How to Flatten Out A Nested Switch Statement
With my team we’ve recently come across an annoying switch nested in another switch statement, and I want to show a solution for flattening out this sort of structure.
Motivation
Let’s consider two enums representing the size and color of a shirt. While I don’t work in the clothing industry, using a simple example by stripping away all the domain specifics allows to focus on the C++ technique here.
The shirts come in two colors and three sizes:
enum class Color
{
Red,
Blue
};
enum class Size
{
Small,
Medium,
Large
};
We do a specific treatment for each of the combination of color and size of a shirt.
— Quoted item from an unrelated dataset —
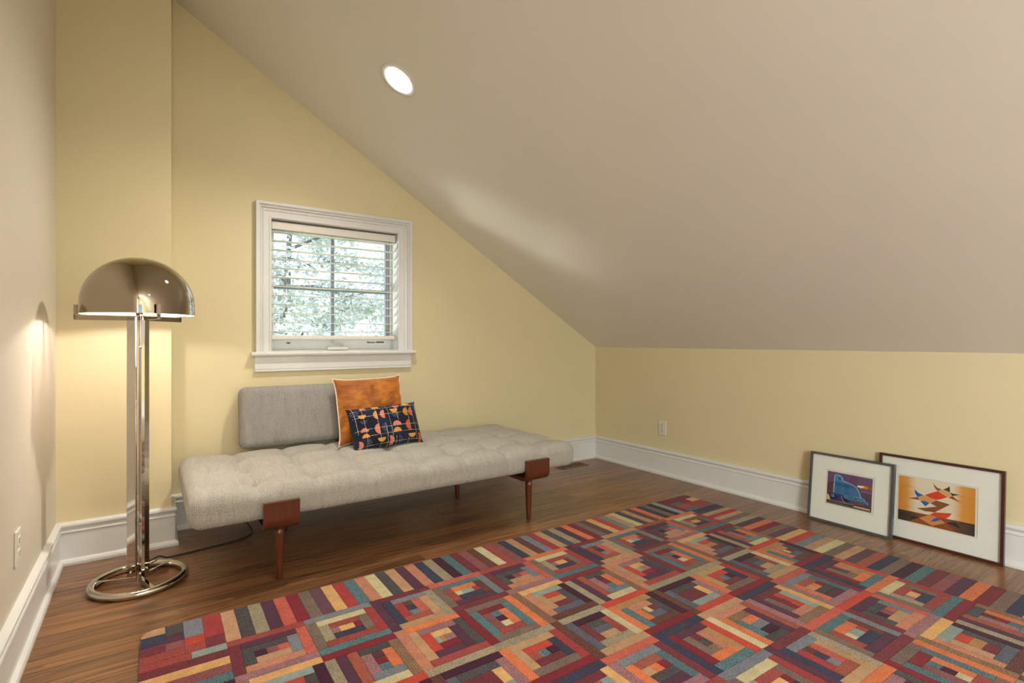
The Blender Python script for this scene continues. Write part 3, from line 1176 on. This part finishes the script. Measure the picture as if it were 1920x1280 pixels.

Expressing this with switches gives something like this:
switch (color)
{
case Color::Red:
{
switch (size)
{
case Size::Small:
{
// code for color red and size Small
break;
}
case Size::Medium:
{
// code for color red and size Medium
break;
}
case Size::Large:
{
// code for color red and size Large
break;
}
default:
{
throw WrongEnumValues();
}
}
}
case Color::Blue:
{
switch (size)
{
case Size::Small:
{
// code for color blue and size Small
break;
}
case Size::Medium:
{
// code for color blue and size Medium
break;
}
case Size::Large:
{
// code for color blue and size Large
break;
}
default:
{
throw WrongEnumValues();
}
}
}
}
Several things are damaging the expressiveness of this piece of code:
- it’s lengthy but without containing a lot of information,
- the associated colors and sizes are far apart from one another: for example the
case Size::Largewithin thecase Color::Redis closer to thecase Color::Bluein terms of lines of code than from thecase Color::Redto which it belongs. - this design doesn’t scale: imagine that a third enum was involved. The code would then become even harder to read.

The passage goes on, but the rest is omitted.